DVD/Blu-ray. René Clément’s Purple Noon (1960) “is a French macaroon full of arsenic, and all the more tempting in Criterion’s 1080p transfer,” writes Joseph Jon Lanthier in Slant. Criterion’s running Geoffrey O’Brien‘s essay and a generous excerpt from a 1981 interview with Clément.
Seattle. “Before exploring Mekong Hotel, a short but truly magical film by Thai director Apichatpong Weerasethakul, I want to explain a key concept in the books of Portuguese neuroscientist Antonio Damasio.” And Charles Mudede is off and running in the Stranger. Mekong Hotel‘s week-long run at Northwest Film Forum begins tonight.
London. Tonight at BFI Southbank: “DJ and sub bass pioneer Kode 9, visual artists MFO (Marcel Weber, Lucy Benson) and performance artist Ms Haptic present an homage to Chris Marker‘s La Jetée.” Melissa Bradshaw talks to the collaborators.
Tokyo. MU – Pedro Costa & Rui Chafes opens today at the Hara Museum of Contemporary Art.

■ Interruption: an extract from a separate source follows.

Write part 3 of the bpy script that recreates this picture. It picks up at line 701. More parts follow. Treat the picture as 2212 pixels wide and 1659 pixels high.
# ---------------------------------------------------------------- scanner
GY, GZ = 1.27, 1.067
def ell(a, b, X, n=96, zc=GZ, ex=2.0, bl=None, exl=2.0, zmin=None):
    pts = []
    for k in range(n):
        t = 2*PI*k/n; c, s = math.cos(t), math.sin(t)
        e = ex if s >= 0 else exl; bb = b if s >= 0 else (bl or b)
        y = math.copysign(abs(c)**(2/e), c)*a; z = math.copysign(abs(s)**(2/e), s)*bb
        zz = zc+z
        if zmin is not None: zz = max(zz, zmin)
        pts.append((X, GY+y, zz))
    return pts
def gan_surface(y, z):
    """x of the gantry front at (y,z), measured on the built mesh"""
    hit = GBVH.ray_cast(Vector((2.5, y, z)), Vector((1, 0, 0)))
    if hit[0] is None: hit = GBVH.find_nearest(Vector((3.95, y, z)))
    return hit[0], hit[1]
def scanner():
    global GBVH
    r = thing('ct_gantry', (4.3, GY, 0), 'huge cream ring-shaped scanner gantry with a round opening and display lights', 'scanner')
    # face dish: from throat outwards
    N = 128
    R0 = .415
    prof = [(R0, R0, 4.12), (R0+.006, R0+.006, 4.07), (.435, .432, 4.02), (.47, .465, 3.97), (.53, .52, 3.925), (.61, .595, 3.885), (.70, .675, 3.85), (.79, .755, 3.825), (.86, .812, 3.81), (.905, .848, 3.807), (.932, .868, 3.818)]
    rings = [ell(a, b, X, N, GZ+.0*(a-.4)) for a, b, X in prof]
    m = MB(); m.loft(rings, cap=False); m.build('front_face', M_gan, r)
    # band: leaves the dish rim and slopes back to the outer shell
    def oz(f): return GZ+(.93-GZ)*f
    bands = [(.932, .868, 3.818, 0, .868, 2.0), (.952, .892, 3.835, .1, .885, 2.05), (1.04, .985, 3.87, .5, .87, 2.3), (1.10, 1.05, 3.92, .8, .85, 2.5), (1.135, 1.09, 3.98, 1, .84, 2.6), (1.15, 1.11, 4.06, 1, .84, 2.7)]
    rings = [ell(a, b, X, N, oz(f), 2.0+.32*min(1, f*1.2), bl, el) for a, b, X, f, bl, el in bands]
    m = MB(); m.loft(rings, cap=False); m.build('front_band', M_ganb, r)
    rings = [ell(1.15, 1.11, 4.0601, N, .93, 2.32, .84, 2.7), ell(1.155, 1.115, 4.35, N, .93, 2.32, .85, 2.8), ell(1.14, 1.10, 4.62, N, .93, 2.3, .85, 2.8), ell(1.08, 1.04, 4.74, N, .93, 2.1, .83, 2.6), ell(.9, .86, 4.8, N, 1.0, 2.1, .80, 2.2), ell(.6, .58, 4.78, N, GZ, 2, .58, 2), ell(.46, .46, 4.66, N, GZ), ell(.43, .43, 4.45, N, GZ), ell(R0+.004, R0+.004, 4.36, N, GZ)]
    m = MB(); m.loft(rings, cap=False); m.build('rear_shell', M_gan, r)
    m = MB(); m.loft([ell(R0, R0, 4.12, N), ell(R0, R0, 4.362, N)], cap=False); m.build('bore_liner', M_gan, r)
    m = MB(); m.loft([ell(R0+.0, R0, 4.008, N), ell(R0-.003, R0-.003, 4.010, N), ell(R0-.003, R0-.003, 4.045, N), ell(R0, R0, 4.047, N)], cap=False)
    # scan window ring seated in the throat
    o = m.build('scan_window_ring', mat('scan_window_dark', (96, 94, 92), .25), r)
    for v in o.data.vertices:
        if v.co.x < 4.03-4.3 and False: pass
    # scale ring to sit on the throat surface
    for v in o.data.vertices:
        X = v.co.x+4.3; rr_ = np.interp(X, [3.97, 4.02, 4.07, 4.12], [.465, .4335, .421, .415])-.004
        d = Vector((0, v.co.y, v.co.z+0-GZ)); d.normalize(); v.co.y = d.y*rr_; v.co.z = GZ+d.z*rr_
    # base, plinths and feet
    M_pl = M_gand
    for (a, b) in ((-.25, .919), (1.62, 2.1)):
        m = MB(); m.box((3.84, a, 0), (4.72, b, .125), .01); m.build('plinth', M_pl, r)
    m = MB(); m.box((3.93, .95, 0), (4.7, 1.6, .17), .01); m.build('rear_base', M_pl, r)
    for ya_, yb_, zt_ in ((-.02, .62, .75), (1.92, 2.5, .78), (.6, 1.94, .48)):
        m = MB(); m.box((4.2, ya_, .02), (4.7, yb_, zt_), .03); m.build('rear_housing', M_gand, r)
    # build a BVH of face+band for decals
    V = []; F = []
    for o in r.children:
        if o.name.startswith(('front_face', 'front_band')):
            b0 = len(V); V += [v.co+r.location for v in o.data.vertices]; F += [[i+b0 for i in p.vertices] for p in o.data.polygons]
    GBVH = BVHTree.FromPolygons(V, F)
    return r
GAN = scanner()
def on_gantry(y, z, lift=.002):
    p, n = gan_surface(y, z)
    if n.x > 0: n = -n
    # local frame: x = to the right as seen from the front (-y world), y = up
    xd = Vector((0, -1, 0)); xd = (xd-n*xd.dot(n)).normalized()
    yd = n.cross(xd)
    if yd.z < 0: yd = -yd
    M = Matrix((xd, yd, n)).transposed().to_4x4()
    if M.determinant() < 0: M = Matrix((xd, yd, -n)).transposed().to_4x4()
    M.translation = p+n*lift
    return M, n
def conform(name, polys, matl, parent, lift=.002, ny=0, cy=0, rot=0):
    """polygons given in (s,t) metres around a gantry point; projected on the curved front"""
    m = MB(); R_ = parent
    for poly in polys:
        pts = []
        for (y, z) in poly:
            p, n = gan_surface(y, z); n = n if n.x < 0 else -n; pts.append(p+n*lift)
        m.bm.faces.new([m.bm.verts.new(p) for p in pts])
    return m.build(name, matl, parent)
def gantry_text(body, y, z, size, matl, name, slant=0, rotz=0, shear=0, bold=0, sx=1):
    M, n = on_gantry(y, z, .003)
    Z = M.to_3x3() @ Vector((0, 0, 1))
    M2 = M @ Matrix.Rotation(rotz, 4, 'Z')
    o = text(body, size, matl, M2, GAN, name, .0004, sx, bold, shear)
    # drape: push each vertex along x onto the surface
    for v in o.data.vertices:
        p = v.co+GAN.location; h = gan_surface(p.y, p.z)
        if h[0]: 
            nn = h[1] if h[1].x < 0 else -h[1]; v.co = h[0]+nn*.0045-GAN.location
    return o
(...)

In the works. “Most film nerds are probably aware that Terry Gilliam, the director of Monty Python and the Holy Grail, has been trying to make a film about Miguel de Cervantes’s classic character Don Quixote for years,” writes Ben Pearson at FirstShowing. “The excellent documentary Lost in La Mancha details Gilliam’s attempt to make The Man Who Killed Don Quixote, a project that had Johnny Depp attached but ultimately fell through due to storms, injuries, and a whirlwind of other issues. Now Deadline reports that Depp will produce a separate project for Disney involving Quixote without Gilliam’s involvement. That won’t be a fun conversation the next time they meet.”
Obits. “Dave Brubeck, the pianist and composer who helped make jazz popular again in the 1950s and ’60s with recordings like Time Out, the first jazz album to sell a million copies, and ‘Take Five,’ the still instantly recognizable hit single that was that album’s centerpiece, died on Wednesday,” reports Ben Ratliff in the New York Times. “He would have turned 92 on Thursday.”
“Actress, singer and dancer Susan Luckey, who appeared in classic movie musicals The Music Man and Carousel, both starring Shirley Jones, died Wednesday,” reports Variety. “She was 74.”